>> Begin DATA

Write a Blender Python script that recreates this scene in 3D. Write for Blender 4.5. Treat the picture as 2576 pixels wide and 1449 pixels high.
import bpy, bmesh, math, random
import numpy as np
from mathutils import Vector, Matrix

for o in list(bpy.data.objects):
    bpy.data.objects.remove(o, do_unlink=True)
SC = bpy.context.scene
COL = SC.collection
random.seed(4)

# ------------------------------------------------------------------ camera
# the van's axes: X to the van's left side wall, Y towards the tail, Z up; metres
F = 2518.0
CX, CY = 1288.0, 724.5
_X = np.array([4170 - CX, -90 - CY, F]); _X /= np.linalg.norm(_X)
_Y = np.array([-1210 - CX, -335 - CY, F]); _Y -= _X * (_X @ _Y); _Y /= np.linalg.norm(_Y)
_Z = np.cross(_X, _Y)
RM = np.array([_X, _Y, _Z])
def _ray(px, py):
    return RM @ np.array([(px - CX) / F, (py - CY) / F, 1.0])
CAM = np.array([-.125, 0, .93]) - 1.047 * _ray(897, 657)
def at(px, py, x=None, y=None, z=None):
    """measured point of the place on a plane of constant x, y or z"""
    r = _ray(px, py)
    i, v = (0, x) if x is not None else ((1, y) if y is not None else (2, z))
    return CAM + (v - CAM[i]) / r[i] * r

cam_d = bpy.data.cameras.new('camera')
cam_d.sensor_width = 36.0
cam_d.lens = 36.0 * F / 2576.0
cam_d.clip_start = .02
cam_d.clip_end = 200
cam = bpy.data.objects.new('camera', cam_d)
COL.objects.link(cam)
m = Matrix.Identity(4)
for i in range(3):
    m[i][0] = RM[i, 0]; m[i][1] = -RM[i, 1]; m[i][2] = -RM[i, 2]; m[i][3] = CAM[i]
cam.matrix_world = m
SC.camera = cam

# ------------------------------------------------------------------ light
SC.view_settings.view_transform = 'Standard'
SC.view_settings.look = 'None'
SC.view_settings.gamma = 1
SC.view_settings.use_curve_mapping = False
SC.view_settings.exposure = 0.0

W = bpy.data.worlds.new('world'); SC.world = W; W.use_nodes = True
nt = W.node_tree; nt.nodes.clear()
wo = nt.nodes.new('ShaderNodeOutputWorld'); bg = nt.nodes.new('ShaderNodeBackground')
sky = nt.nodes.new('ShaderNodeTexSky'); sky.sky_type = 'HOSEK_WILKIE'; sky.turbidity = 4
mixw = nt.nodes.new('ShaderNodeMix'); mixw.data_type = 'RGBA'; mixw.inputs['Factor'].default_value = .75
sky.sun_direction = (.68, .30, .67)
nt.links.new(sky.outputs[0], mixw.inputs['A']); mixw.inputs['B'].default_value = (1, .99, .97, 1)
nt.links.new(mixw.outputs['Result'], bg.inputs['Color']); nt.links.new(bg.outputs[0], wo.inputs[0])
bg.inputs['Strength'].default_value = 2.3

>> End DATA

> _AIM OF THE TASK_
Look for lines containing the string "scene" and copy them all.

> _WRITTEN SOLUTION_
Write a Blender Python script that recreates this scene in 3D. Write for Blender 4.5. Treat the picture as 2576 pixels wide and 1449 pixels high.
SC = bpy.context.scene